In crypto, however, something is changing. Bitcoin’s dominance has risen and appears to be in an uptrend again. It is currently up to 58%, the highest mark since April 2021. On the one hand, this is typical of what we have seen in the past: money begins to flow into Bitcoin after a prolonged and seismic pullback (2022), seeing dominance rise before it eventually filters into altcoins and the rest of the market catches up. 

However, there are two points to counter why this time could be different, and may give pause for thought to those assuming that altcoins will follow this time around. The first is, well, obvious: past cycles aren’t indicative of future ones, and this is especially true for Bitcoin. 

The asset was only launched in 2009, and it is only in the last five years that it has traded with any sort of reasonable liquidity (although even at that, it’s thin). It would be foolish to put too much weight into previous years, therefore, especially as its entire existence has, until last year, coincided with a remarkable bull market in the wider economy. This is Bitcoin, and crypto’s, first rodeo in a high-interest rate environment, so all bets are off. 

But aside from that blindingly obvious caveat, there is more evidence to suggest that there may have been a structural shift with regard to the market in the last six months, or something that may change the dominance trend going forward. What I am referring to is regulation and, more recently, institutional moves. 

The regulatory clampdown in the US has been brutal for the crypto sector, with a number of tokens being confirmed as securities by the SEC in recent times, including Solana, Polygon, Cosmos, BNB and Cardano. Bitcoin, on the other hand, appears to be carving out its own niche. Or, as Coinbase CEO Brian Armstrong said when discussing the lawsuit levelled against his exchange by the SEC, “we kind of got this information from the SEC that, well actually, everything other than Bitcoin is a security”. 

Therefore, it feels foolish to declare this rise in dominance over the past few months as temporary. If anything, it is surprising that it has not risen more, although a lot of this regulatory trouble may have been priced in already, while the biggest non-Bitcoin token, Ether, seems to have evaded the dreaded security label thus far. 

However, there is also the reality of what has been happening on the institutional side in recent weeks. Blackrock and Fidelity, two of the world’s largest asset managers, have both filed for spot ETFs. These are Bitcoin ETFs, not crypto ETFs. 

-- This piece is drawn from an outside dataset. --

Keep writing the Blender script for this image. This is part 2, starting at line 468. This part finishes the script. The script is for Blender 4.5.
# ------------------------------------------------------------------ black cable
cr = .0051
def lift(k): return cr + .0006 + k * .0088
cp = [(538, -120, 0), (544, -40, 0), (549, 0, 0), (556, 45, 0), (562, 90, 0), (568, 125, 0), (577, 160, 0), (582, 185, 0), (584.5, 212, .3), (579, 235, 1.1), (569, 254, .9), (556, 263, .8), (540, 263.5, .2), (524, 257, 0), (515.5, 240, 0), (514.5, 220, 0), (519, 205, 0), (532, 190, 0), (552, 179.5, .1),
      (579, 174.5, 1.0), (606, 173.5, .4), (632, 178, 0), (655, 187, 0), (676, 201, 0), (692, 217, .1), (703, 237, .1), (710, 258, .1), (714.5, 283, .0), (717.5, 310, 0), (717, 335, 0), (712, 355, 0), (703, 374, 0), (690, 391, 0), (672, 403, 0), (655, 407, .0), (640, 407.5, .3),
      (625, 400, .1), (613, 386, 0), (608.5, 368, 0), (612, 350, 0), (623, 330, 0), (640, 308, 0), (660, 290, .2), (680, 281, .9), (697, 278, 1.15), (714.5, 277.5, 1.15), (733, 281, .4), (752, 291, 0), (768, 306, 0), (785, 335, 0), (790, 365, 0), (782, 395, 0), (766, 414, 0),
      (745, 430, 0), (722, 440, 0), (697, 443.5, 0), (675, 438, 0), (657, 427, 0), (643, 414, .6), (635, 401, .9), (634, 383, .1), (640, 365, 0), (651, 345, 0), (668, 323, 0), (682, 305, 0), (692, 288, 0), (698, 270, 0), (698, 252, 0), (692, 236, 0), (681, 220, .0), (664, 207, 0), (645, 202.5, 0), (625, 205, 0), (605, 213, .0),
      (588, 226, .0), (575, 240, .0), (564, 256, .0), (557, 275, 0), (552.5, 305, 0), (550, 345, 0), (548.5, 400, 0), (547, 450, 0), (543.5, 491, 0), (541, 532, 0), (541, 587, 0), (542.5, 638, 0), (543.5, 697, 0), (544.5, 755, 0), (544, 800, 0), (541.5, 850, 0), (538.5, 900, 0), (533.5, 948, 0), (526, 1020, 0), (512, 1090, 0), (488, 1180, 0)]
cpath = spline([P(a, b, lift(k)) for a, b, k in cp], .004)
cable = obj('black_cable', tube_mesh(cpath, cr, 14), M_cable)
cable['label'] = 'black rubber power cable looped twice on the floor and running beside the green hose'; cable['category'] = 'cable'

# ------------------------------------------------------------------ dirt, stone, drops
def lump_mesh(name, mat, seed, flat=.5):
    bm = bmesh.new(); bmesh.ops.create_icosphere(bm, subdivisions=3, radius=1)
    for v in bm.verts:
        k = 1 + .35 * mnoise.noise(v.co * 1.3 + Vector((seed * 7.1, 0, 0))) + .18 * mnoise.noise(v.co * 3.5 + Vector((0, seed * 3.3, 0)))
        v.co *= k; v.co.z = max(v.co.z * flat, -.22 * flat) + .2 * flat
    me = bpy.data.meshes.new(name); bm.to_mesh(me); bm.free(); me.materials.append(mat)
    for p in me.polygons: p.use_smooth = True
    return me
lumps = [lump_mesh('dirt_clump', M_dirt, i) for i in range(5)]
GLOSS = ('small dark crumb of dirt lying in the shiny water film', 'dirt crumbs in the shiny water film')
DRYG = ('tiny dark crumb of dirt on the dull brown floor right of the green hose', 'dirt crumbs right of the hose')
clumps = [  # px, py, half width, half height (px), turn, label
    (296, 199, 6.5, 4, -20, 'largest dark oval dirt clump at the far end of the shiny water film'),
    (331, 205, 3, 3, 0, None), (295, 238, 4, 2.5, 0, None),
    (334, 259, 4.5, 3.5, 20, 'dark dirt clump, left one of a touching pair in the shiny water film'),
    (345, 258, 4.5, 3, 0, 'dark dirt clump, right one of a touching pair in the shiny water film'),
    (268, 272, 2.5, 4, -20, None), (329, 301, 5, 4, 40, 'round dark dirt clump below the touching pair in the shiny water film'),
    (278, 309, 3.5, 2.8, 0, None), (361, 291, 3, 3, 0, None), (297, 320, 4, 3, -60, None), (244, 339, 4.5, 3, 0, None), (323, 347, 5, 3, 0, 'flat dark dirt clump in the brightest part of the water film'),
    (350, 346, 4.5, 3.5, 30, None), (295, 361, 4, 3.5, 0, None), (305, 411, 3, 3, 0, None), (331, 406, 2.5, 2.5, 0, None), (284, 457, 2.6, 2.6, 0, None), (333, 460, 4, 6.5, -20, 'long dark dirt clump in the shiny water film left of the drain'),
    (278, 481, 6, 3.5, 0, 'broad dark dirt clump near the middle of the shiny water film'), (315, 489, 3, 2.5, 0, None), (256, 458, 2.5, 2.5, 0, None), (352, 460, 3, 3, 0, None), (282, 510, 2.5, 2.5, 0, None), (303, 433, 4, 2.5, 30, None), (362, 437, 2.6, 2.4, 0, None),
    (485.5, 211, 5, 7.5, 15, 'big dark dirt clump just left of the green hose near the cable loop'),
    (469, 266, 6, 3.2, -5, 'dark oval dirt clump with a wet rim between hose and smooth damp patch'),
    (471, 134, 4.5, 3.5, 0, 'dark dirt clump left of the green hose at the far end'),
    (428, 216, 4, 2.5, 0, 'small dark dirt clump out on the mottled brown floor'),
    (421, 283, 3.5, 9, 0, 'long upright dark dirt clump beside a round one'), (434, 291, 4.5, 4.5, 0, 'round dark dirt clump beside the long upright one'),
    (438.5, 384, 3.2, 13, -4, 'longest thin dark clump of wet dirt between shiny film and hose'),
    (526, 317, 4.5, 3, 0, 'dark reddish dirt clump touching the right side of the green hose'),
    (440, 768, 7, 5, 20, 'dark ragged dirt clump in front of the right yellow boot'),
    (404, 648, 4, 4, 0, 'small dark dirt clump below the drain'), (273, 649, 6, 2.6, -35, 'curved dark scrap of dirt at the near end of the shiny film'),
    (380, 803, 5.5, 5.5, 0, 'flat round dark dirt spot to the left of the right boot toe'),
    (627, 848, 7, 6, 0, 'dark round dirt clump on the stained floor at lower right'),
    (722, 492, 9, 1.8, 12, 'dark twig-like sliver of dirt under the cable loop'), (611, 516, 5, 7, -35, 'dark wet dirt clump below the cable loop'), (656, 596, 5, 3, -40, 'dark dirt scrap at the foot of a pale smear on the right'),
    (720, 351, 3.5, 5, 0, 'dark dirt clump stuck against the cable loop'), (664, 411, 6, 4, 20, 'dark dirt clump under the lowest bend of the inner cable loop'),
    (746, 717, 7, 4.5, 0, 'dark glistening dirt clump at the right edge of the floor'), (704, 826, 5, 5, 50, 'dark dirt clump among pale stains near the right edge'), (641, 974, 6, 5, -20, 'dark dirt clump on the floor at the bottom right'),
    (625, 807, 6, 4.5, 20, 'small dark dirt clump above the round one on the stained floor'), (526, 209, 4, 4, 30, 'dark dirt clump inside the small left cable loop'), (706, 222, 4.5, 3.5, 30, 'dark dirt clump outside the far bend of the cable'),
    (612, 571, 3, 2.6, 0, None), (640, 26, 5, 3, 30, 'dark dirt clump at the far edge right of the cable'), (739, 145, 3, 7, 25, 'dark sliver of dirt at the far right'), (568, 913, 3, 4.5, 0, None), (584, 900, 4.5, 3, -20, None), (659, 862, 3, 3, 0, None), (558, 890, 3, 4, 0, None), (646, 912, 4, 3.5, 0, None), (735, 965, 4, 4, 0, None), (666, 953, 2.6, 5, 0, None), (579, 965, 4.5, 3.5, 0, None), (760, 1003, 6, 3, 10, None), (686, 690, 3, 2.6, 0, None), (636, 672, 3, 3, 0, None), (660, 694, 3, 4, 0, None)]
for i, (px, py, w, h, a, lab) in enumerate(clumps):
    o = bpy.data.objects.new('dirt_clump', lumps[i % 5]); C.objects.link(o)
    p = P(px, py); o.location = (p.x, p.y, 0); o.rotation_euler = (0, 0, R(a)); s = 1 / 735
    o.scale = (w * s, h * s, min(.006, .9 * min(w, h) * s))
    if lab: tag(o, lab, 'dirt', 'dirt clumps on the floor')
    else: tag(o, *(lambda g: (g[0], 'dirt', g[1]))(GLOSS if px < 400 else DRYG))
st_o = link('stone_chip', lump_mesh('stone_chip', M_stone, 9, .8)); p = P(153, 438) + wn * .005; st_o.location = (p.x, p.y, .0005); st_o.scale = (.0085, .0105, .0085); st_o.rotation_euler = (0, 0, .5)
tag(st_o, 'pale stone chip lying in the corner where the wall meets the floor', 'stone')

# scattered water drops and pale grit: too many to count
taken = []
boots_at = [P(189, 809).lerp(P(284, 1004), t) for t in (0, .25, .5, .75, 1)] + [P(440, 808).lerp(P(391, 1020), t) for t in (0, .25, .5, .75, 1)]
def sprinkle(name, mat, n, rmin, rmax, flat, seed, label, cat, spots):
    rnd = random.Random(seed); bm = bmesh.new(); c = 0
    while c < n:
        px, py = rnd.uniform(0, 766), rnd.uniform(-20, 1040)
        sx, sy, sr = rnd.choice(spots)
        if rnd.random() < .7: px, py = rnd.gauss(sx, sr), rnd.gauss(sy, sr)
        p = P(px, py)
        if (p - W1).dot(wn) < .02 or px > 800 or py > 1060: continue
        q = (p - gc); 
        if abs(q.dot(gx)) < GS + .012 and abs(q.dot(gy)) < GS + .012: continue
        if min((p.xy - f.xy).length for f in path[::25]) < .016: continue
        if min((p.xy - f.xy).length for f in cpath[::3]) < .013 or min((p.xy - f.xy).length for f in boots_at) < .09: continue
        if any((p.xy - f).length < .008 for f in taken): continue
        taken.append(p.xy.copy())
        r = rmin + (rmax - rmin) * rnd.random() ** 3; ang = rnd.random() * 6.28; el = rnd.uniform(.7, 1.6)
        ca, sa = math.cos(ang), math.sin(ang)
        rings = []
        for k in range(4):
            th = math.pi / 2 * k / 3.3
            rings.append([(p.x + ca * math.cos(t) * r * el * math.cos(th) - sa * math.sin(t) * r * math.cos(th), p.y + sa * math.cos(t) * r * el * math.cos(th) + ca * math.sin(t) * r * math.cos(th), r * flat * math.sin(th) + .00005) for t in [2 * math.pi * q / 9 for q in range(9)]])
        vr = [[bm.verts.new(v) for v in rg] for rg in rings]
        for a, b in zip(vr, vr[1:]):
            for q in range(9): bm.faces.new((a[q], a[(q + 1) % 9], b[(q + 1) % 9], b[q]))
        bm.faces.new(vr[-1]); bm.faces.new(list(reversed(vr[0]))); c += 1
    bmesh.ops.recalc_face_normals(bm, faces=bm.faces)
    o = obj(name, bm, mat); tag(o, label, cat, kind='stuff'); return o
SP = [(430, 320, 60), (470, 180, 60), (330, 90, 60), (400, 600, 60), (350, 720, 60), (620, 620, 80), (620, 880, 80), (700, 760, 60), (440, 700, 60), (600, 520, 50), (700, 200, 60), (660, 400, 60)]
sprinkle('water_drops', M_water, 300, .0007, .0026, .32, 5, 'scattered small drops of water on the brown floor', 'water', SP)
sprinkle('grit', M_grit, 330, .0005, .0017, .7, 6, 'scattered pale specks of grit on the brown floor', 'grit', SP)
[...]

In a sector where regulation is so hazy and the intimidation factor of actually buying physical Bitcoin is so high (the reality is that wallets and seed phrases are not ideal for new users or institutional funds, no matter how seductive the promise of self-custody is), this could do wonders for liquidity – one of the big factors holding Bitcoin back right now. It may also assuage concern around the lack of transparency and reliability of centralised exchanges, as institutions can simply bypass actors like Binance and go straight towards a (regulated) Bitcoin ETF. Of course, these ETFs are not approved yet, but we are a hell of a lot closer to a Bitcoin ETF than any other sort of crypto ETF. 

The macro climate is still uncertain: inflation may have peaked but is still elevated, and with monetary policy notoriously operating with a lag, the full pain of a Fed rate north of 5% has yet to be felt. There are numerous challenges still to come. The regulatory crackdown could worsen, while who knows what is going behind the scenes at some of these crypto companies. But it feels undeniable that as bad as things are for crypto, Bitcoin has its head and shoulders above the rest of the gang. 

With all this in mind, the rising dominance makes sense. And while I have no idea what happens next (at the end of the day, crypto is going to crypto), I certainly see nothing that would make me confident that Bitcoin dominance, which is now at a two-year high, is bound to inevitably retreat soon.